Gather, from the data below, each line in which the word "scene" occurs.

____ Data section

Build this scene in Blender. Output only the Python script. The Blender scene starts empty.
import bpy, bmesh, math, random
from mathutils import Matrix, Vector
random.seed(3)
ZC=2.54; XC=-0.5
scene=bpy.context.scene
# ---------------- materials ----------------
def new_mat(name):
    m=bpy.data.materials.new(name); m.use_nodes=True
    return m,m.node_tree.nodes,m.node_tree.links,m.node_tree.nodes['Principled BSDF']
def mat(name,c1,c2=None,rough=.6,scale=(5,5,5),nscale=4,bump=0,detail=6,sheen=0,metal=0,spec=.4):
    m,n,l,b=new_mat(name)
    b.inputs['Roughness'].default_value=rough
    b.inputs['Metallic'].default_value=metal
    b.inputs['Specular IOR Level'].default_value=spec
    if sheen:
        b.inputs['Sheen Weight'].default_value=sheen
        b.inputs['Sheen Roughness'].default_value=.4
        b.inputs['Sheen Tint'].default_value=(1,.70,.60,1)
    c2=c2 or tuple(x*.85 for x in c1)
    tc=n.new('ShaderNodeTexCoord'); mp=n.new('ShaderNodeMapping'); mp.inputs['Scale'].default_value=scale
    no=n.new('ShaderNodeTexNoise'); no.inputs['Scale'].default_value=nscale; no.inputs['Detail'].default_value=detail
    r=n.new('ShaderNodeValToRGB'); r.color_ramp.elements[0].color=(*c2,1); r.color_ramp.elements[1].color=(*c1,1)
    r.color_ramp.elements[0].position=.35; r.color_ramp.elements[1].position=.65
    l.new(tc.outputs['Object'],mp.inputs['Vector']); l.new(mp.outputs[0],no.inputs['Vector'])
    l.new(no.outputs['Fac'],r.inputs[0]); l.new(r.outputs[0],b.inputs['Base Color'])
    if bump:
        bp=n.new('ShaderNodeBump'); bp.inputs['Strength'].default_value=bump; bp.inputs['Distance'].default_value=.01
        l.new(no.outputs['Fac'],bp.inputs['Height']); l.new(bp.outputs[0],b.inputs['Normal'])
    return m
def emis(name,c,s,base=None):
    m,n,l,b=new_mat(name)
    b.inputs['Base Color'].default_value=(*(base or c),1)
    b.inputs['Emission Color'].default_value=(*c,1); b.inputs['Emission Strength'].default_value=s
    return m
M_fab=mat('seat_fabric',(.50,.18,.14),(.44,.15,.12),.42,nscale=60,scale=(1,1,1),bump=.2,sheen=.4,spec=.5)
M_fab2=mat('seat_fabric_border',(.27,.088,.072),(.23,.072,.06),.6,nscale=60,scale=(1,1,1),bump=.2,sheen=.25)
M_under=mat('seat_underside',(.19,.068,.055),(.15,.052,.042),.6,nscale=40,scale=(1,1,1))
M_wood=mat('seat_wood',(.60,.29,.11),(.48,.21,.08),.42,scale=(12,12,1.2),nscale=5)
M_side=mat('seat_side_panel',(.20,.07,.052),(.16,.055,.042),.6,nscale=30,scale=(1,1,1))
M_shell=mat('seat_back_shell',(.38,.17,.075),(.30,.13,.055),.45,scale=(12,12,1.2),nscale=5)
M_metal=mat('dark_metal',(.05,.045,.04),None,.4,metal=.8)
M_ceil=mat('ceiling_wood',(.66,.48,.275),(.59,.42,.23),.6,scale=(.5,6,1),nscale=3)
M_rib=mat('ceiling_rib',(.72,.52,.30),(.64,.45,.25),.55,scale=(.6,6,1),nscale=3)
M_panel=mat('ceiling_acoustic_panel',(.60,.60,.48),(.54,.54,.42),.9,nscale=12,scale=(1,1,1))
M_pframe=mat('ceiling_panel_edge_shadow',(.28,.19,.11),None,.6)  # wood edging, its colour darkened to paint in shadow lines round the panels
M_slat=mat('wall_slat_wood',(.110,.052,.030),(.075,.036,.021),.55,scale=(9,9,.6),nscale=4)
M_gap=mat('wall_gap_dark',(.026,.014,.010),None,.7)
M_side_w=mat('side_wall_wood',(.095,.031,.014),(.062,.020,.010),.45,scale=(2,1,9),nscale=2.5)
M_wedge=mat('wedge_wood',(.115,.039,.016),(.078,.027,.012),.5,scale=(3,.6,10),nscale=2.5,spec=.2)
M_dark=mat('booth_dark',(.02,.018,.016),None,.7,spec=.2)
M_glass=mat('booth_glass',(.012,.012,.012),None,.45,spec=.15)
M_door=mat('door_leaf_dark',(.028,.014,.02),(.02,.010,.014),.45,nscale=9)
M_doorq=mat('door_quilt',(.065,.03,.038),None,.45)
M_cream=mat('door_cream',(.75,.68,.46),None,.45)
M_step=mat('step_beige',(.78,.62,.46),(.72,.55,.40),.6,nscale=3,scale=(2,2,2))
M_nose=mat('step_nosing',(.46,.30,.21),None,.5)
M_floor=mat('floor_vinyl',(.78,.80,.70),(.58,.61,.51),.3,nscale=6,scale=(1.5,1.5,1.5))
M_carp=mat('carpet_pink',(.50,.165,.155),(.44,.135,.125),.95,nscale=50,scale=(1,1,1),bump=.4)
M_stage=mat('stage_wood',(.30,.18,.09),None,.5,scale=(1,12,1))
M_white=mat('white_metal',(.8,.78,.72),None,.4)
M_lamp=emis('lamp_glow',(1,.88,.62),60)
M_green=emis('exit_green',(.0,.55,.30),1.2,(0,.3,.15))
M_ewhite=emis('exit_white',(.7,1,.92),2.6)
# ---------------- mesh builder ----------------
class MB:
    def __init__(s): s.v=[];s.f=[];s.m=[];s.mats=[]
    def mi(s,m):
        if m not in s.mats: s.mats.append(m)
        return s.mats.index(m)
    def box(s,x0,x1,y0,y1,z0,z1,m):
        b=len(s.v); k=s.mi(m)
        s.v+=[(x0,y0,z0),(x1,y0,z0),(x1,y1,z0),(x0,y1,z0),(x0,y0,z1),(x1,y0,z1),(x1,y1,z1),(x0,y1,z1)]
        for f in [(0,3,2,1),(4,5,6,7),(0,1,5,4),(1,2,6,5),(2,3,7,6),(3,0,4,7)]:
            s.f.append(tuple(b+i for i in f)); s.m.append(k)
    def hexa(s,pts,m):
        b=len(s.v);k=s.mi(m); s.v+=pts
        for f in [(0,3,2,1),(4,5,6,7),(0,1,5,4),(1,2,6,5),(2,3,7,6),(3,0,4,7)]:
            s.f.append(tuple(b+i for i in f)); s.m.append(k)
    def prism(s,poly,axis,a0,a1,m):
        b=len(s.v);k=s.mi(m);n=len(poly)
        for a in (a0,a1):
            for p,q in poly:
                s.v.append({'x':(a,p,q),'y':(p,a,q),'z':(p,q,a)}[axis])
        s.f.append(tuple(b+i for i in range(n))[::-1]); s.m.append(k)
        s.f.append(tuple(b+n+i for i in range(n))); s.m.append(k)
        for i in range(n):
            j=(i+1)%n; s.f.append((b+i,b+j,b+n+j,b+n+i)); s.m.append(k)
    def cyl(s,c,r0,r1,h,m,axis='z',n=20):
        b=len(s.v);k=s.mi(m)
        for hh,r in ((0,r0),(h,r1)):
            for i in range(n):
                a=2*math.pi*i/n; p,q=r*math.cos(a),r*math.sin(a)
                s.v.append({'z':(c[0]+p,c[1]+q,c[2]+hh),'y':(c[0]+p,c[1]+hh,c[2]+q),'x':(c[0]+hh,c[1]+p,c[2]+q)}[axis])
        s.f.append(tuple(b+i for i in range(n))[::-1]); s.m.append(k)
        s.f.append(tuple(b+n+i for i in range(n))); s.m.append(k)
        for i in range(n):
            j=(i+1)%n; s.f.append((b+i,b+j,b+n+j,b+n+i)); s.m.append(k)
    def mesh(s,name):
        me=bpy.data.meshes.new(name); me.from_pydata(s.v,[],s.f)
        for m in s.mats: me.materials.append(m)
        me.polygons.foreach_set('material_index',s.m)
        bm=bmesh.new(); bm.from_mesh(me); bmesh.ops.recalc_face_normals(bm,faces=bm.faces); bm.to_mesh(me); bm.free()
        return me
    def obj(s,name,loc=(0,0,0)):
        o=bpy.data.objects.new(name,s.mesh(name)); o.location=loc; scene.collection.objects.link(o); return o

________

_The solution_.
Build this scene in Blender. Output only the Python script. The Blender scene starts empty.
scene=bpy.context.scene
        o=bpy.data.objects.new(name,s.mesh(name)); o.location=loc; scene.collection.objects.link(o); return o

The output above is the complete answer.